Abstract The atmospheric chemistry instrument SCIAMACHY is a joint German-Dutch-Belgian contribution to the European Space Agency environmental satellite ENVISAT scheduled for launch in mid 2001. Instrument performance and calibration measurements recently carried out under thermal vacuum conditions have confirmed predicted performance. Algorithm development at SRON using the UV and visible part of the solar spectrum for ozone profile retrieval and the near infrared for carbon monoxide and methane retrieval has shown good progress. In particular, new avenues have been explored for the development of a fast operational algorithm for the retrieval of ozone profiles, including a new forward model based on perturbation theory that is faster than the current operational algorithm, coupled to a new inversion scheme with no use of a-priori ozone profile information. The near-infrared retrieval of CO and CH 4 is expected to yield higher accuracy data products based on the optimization of retrieval using micro-windows. New and advanced SCIAMACHY data products will be piloted in the Netherlands SCIAMACHY Data Centre that complements the operational ENVISAT payload data segment.

SFINX: a far-infrared limb sounding spectrometer for stratospheric trace-gas measurement (OH, HCl)

SFINX (SRONs Fabry-perot INterferometer eXperiment) consists of a 65 - 90 micrometer wavelength spectrometer based on a Fabry-Perot interferometer, and is equipped with both a conventional Ge:Ga photon detector operating at 4 K, and a novel high-temperature superconductor (HTS) bolometer detector operating at 87 K. The spectral resolution is about 8000, or 0.015 cm-1, comparable with the width of the thermal emission lines of the stratospheric species under study.

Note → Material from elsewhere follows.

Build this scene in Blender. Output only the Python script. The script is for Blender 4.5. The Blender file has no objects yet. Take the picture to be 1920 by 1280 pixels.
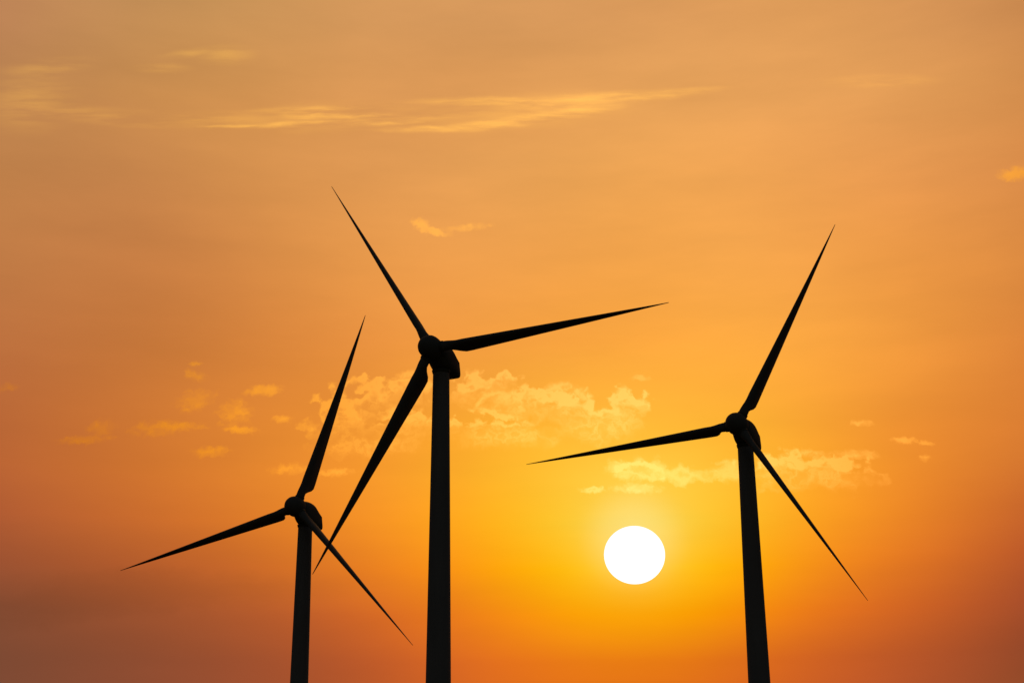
import bpy, bmesh, math, random
from mathutils import Vector, Matrix

R = math.radians
scene = bpy.context.scene
col = scene.collection

# sunset sky measured as azimuth columns x elevation stops (degrees, linear rgb)
AZ=[-25.0, -21.875, -18.75, -15.625, -12.5, -9.375, -6.25, -3.125, 0.0, 3.125, 6.25, 9.375, 12.5, 15.625, 18.75, 21.875, 25.0]
EL=[0.0, 1.8095, 3.619, 5.4286, 7.2381, 9.0476, 10.8571, 12.6667, 14.4762, 16.2857, 18.0952, 19.9048, 21.7143, 23.5238, 25.3333, 27.1429, 28.9524, 30.7619, 32.5714, 34.381, 36.1905, 38.0]
TAB=[[[0.1468,0.0634,0.037],[0.149,0.0639,0.0373],[0.1503,0.0643,0.0376],[0.1542,0.0651,0.0386],[0.1734,0.0639,0.0387],[0.2446,0.066,0.0385],[0.333,0.0768,0.0392],[0.3855,0.0956,0.0404],[0.4063,0.1123,0.0456],[0.4587,0.144,0.0544],[0.5002,0.1786,0.0621],[0.5126,0.2011,0.066],[0.4834,0.199,0.0631],[0.4638,0.2007,0.0664],[0.4708,0.214,0.0848],[0.4708,0.2081,0.0937],[0.4649,0.1926,0.0939],[0.4654,0.1918,0.0935],[0.4722,0.1987,0.0936],[0.4794,0.2085,0.0934],[0.4854,0.2188,0.0931],[0.4906,0.2289,0.0926]],[[0.177,0.0657,0.0358],[0.1792,0.0661,0.0358],[0.1804,0.0662,0.0358],[0.1869,0.0684,0.0364],[0.2097,0.0704,0.0355],[0.3004,0.0788,0.0343],[0.4022,0.0963,0.0351],[0.459,0.1189,0.0364],[0.4635,0.1306,0.0405],[0.4896,0.1517,0.0479],[0.517,0.1774,0.0553],[0.5355,0.2006,0.062],[0.5265,0.2084,0.0647],[0.5146,0.2145,0.0674],[0.5149,0.2272,0.0762],[0.5155,0.236,0.0858],[0.5114,0.2346,0.0934],[0.5108,0.2346,0.0963],[0.5116,0.2353,0.0959],[0.5121,0.2375,0.0952],[0.5144,0.2414,0.0945],[0.5176,0.2457,0.0938]],[[0.209,0.068,0.0343],[0.2122,0.0686,0.0341],[0.2133,0.0686,0.034],[0.2225,0.0706,0.0338],[0.2589,0.0762,0.032],[0.3697,0.0924,0.0301],[0.4791,0.1187,0.0309],[0.5323,0.1429,0.0329],[0.5317,0.1533,0.0368],[0.5269,0.164,0.0429],[0.5325,0.1792,0.0496],[0.5439,0.1967,0.0568],[0.5471,0.2102,0.0637],[0.5481,0.2229,0.0704],[0.547,0.2351,0.0751],[0.5433,0.2462,0.0798],[0.5381,0.2547,0.0901],[0.5365,0.2606,0.0974],[0.539,0.2624,0.0975],[0.5406,0.2628,0.0966],[0.5429,0.2626,0.0959],[0.5461,0.2628,0.0953]],[[0.2465,0.0707,0.0328],[0.249,0.0713,0.0325],[0.2493,0.0711,0.0324],[0.2598,0.073,0.0317],[0.3105,0.0817,0.0291],[0.4441,0.1058,0.0267],[0.5661,0.1425,0.0272],[0.6125,0.1698,0.0299],[0.6091,0.1803,0.034],[0.5793,0.1822,0.0394],[0.5598,0.1866,0.0454],[0.5604,0.1972,0.0527],[0.5687,0.213,0.0613],[0.5822,0.2333,0.0709],[0.5879,0.2496,0.076],[0.5838,0.2609,0.0778],[0.5726,0.272,0.0872],[0.5624,0.2802,0.0968],[0.5631,0.2819,0.0978],[0.5659,0.2814,0.0972],[0.5706,0.2802,0.0972],[0.5757,0.2791,0.0974]],[[0.2975,0.0752,0.0308],[0.2934,0.0751,0.031],[0.2916,0.0749,0.0311],[0.3063,0.0779,0.0304],[0.3762,0.0909,0.0273],[0.5297,0.1247,0.0243],[0.6604,0.1711,0.0241],[0.7033,0.2034,0.028],[0.6996,0.2149,0.033],[0.658,0.2109,0.0383],[0.6281,0.2109,0.0452],[0.6342,0.2255,0.0548],[0.6404,0.2425,0.0637],[0.6421,0.2597,0.0713],[0.642,0.2742,0.0771],[0.6381,0.2835,0.0806],[0.6182,0.2895,0.0881],[0.5929,0.2927,0.0965],[0.5889,0.2934,0.098],[0.5938,0.2942,0.0983],[0.5999,0.2942,0.0992],[0.6042,0.2932,0.1]],[[0.3742,0.0844,0.028],[0.3576,0.0821,0.0287],[0.3513,0.0812,0.029],[0.3738,0.0849,0.0281],[0.4688,0.1045,0.0247],[0.6386,0.1559,0.0211],[0.7665,0.2137,0.0216],[0.8005,0.2471,0.0268],[0.7892,0.2532,0.0324],[0.7458,0.2447,0.0389],[0.716,0.2444,0.0468],[0.7269,0.2667,0.0577],[0.729,0.2847,0.0678],[0.716,0.2941,0.0762],[0.7023,0.301,0.0835],[0.687,0.3034,0.0873],[0.6631,0.3047,0.0932],[0.6369,0.3062,0.101],[0.6314,0.3068,0.1032],[0.633,0.3069,0.103],[0.631,0.3054,0.1027],[0.6285,0.3036,0.1023]],[[0.4841,0.1017,0.0237],[0.4619,0.0955,0.0245],[0.4514,0.0927,0.0247],[0.4828,0.0967,0.0238],[0.6066,0.1265,0.0202],[0.7828,0.2001,0.0166],[0.8868,0.2694,0.0195],[0.9034,0.3006,0.0262],[0.8801,0.2984,0.0313],[0.8365,0.2857,0.0404],[0.8048,0.2832,0.0513],[0.8042,0.304,0.0619],[0.7959,0.3189,0.0724],[0.773,0.3223,0.0824],[0.7473,0.3224,0.0907],[0.7182,0.3161,0.0927],[0.6902,0.3127,0.0969],[0.6668,0.3139,0.1049],[0.6605,0.3147,0.1078],[0.6598,0.3142,0.1071],[0.6541,0.3124,0.1057],[0.6492,0.3109,0.1044]],[[0.6136,0.127,0.0183],[0.6046,0.1192,0.019],[0.5969,0.1146,0.0193],[0.6431,0.1245,0.0178],[0.7928,0.1764,0.0132],[0.9267,0.2659,0.0095],[0.9788,0.3468,0.0134],[0.9822,0.3818,0.0224],[0.9588,0.3712,0.0284],[0.9124,0.3412,0.0397],[0.874,0.3218,0.0539],[0.8628,0.3336,0.0664],[0.8426,0.3422,0.0773],[0.8038,0.3408,0.0856],[0.7655,0.336,0.0921],[0.7323,0.3237,0.0926],[0.7007,0.3154,0.0961],[0.6709,0.314,0.1044],[0.6607,0.3138,0.1077],[0.6623,0.3141,0.1074],[0.6652,0.3152,0.1069],[0.668,0.3165,0.1061]],[[0.725,0.1537,0.0131],[0.7311,0.1494,0.013],[0.7274,0.1436,0.0132],[0.7909,0.1694,0.0111],[0.9482,0.2697,0.0052],[0.9996,0.3889,0.0012],[1.0043,0.474,0.0089],[1.0047,0.4878,0.0218],[0.9912,0.4504,0.0288],[0.9535,0.3946,0.0398],[0.9147,0.3525,0.0516],[0.8919,0.3515,0.0644],[0.8635,0.354,0.0762],[0.8224,0.3531,0.085],[0.7833,0.3485,0.092],[0.7509,0.3343,0.0933],[0.716,0.3221,0.0967],[0.6781,0.3157,0.1042],[0.6642,0.3139,0.1073],[0.6672,0.3148,0.1072],[0.6759,0.3178,0.1071],[0.6849,0.3212,0.107]],[[0.7783,0.1684,0.0104],[0.789,0.1698,0.0094],[0.7846,0.1645,0.0094],[0.8516,0.2139,0.007],[0.9985,0.3882,0.001],[1.0077,0.5705,0.0058],[0.9978,0.6428,0.0388],[0.9987,0.5809,0.0464],[0.9977,0.4901,0.0371],[0.9786,0.4209,0.0426],[0.9488,0.3741,0.0503],[0.914,0.3656,0.0615],[0.8807,0.3636,0.073],[0.8495,0.365,0.0829],[0.8193,0.3642,0.092],[0.7894,0.3553,0.0976],[0.7501,0.3414,0.1021],[0.7038,0.3254,0.106],[0.6877,0.3199,0.1074],[0.6893,0.3205,0.1072],[0.6941,0.3226,0.1071],[0.7002,0.3254,0.107]],[[0.7537,0.1613,0.0114],[0.7629,0.1614,0.0107],[0.7611,0.1563,0.0107],[0.8416,0.2074,0.0067],[1.0028,0.3884,0.0],[1.013,0.5883,0.0071],[0.9971,0.6696,0.0489],[0.9954,0.5967,0.0549],[1.0011,0.4948,0.0399],[0.9954,0.4305,0.0438],[0.9738,0.3908,0.0515],[0.933,0.3788,0.0623],[0.8991,0.3739,0.0729],[0.8757,0.3749,0.0824],[0.852,0.3757,0.0925],[0.8235,0.3729,0.1021],[0.7798,0.3578,0.107],[0.728,0.334,0.107],[0.7125,0.3265,0.1068],[0.7133,0.3271,0.1066],[0.713,0.3278,0.1064],[0.7133,0.3287,0.1062]],[[0.6619,0.1357,0.0152],[0.6561,0.1284,0.0154],[0.6512,0.1225,0.0156],[0.7433,0.1519,0.0115],[0.9407,0.2597,0.0031],[1.009,0.3993,0.0015],[1.0071,0.4907,0.0163],[0.9979,0.4931,0.0288],[0.997,0.4523,0.0338],[1.0014,0.4256,0.0448],[0.9868,0.4053,0.0558],[0.9457,0.391,0.067],[0.9125,0.3821,0.0767],[0.8883,0.378,0.0847],[0.8633,0.3757,0.0938],[0.8338,0.3746,0.1039],[0.7865,0.3588,0.1071],[0.7351,0.3355,0.1049],[0.7238,0.3301,0.1043],[0.7256,0.331,0.1045],[0.7242,0.3306,0.1045],[0.7211,0.3295,0.1045]],[[0.5362,0.1058,0.0197],[0.5267,0.0993,0.0207],[0.5227,0.0969,0.021],[0.6037,0.115,0.0182],[0.7933,0.1718,0.0125],[0.926,0.2592,0.0114],[0.9803,0.3372,0.0152],[0.9774,0.3692,0.0226],[0.9661,0.3697,0.0328],[0.9829,0.3875,0.0462],[0.9762,0.3922,0.0577],[0.9352,0.378,0.067],[0.9002,0.3675,0.0758],[0.8723,0.3617,0.0843],[0.8471,0.3615,0.0937],[0.8205,0.3653,0.1029],[0.7749,0.3511,0.1039],[0.7319,0.3327,0.1012],[0.7267,0.3306,0.1009],[0.7279,0.3309,0.1015],[0.7245,0.3288,0.1018],[0.7194,0.3258,0.1017]],[[0.4079,0.0828,0.0226],[0.4014,0.0801,0.0235],[0.402,0.0797,0.0238],[0.4703,0.0913,0.0219],[0.6281,0.1251,0.0181],[0.7739,0.1843,0.0174],[0.8617,0.2439,0.0204],[0.8877,0.2776,0.0266],[0.8897,0.2948,0.0349],[0.9012,0.3244,0.045],[0.901,0.3386,0.0536],[0.8819,0.3349,0.0609],[0.8539,0.3308,0.0701],[0.8246,0.3285,0.0811],[0.8028,0.3362,0.0911],[0.7816,0.3462,0.0988],[0.7422,0.334,0.0997],[0.7129,0.3214,0.0987],[0.7138,0.3219,0.0987],[0.7146,0.322,0.0989],[0.7114,0.3198,0.0985],[0.7072,0.317,0.0978]],[[0.2975,0.0694,0.0235],[0.2932,0.0694,0.0233],[0.2956,0.0699,0.0232],[0.332,0.0708,0.023],[0.4386,0.086,0.0222],[0.5725,0.1212,0.0215],[0.6656,0.1652,0.0235],[0.7486,0.2163,0.0293],[0.7895,0.2458,0.0355],[0.7815,0.261,0.0417],[0.785,0.276,0.0484],[0.7921,0.2892,0.0561],[0.7805,0.2953,0.0662],[0.7623,0.2992,0.0773],[0.7438,0.3084,0.0848],[0.7216,0.3143,0.0905],[0.6884,0.3032,0.0945],[0.6738,0.2975,0.0966],[0.6784,0.3001,0.0968],[0.6816,0.3018,0.0953],[0.6841,0.3029,0.094],[0.687,0.3041,0.0932]],[[0.2109,0.0639,0.0232],[0.2102,0.064,0.0231],[0.2123,0.0646,0.0229],[0.2059,0.0537,0.0242],[0.2567,0.0516,0.0269],[0.3734,0.0648,0.0263],[0.4809,0.1036,0.0273],[0.6255,0.1715,0.0316],[0.6885,0.2014,0.0354],[0.6711,0.205,0.0389],[0.6839,0.2273,0.0451],[0.7015,0.2501,0.0525],[0.705,0.2593,0.0606],[0.7005,0.2666,0.0688],[0.6784,0.2741,0.0743],[0.6497,0.2736,0.0788],[0.6204,0.2649,0.0831],[0.6155,0.2643,0.0855],[0.6198,0.2665,0.0859],[0.6302,0.272,0.0862],[0.6458,0.2802,0.0874],[0.6634,0.2893,0.0892]],[[0.1392,0.0632,0.0221],[0.1412,0.0601,0.0226],[0.1358,0.0546,0.0235],[0.1152,0.0374,0.0265],[0.139,0.0253,0.0308],[0.2325,0.029,0.031],[0.3585,0.0677,0.0316],[0.5241,0.1317,0.0333],[0.5813,0.1528,0.0344],[0.5633,0.1542,0.0361],[0.583,0.1838,0.0416],[0.6069,0.206,0.0464],[0.6225,0.21,0.0492],[0.6135,0.2143,0.0531],[0.5708,0.2182,0.0579],[0.5281,0.2104,0.0595],[0.5013,0.2023,0.0597],[0.5056,0.2045,0.0603],[0.5315,0.2177,0.0655],[0.5667,0.236,0.0727],[0.6035,0.2553,0.0797],[0.6402,0.2746,0.0862]]]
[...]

Target molecules are OH, HCl, HO2, and possibly more. The SFINX instrument now under development will fly as a piggy-back instrument on a stratospheric balloon together with the MIPAS-B2 instrument of IMK/FZK (Karlsruhe, Germany), and can be regarded as a proof of concept for a satellite application. Because of its low satellite resource demands, for a satellite application a SFINX like instrument has great advantages with respect to Fourier transform spectrometers or heterodyne receivers. In particular, the HTS bolometer detector can be cooled by mechanical coolers which are presently available in space- qualified versions, thereby avoiding the use of liquid cryogen.

Scanning imaging absorption spectrometer for atmospheric cartography (SCIAMACHY) development

SCIAMACHY (SCanning Imaging Absorption spectroMeter for Atmospheric CartograpHY) is a spectrometer developed for atmospheric space research, which covers the UV to near infrared spectral range, and is presently scheduled for flight on ENVISTAT-1 (1998). The principal scientific objective is the measurement of the global distribution of atmospheric trace gases, aerosol and cloud. Special emphasis is placed on the measurements in the stratosphere and the free troposphere. The current status of the instrument development is reported with details on the near infrared detectors. The predicted performance of the instrument in terms of signal to noise has reached an acceptable level in the infrared. Critical polarization issues have been identified and their solution is discussed.

GOME instrument simulation

The paper presents a detailed software simulation package for the Global Ozone Monitoring Experiment (GOME) instrument which will fly on ERS-2 in 1994. The GOME instrument is a nadir-viewing spectrometer designed for measurements of ozone and related trace gases such as NO, NO2, ClO, BrO, OClO, HCHO, SO2, O2/O4, and H2O. Examples are presented of input and output spectra and signal-to-noise calculations for normal viewing mode (nadir observations) and for sun and moon calibration mode. The GOME instrument simulating program can be used for a variety of purposes during instrument development, such as tests and calibrations, and tests of the so-called Zero-to-One processing step. The scheme could be adapted to other optical instruments.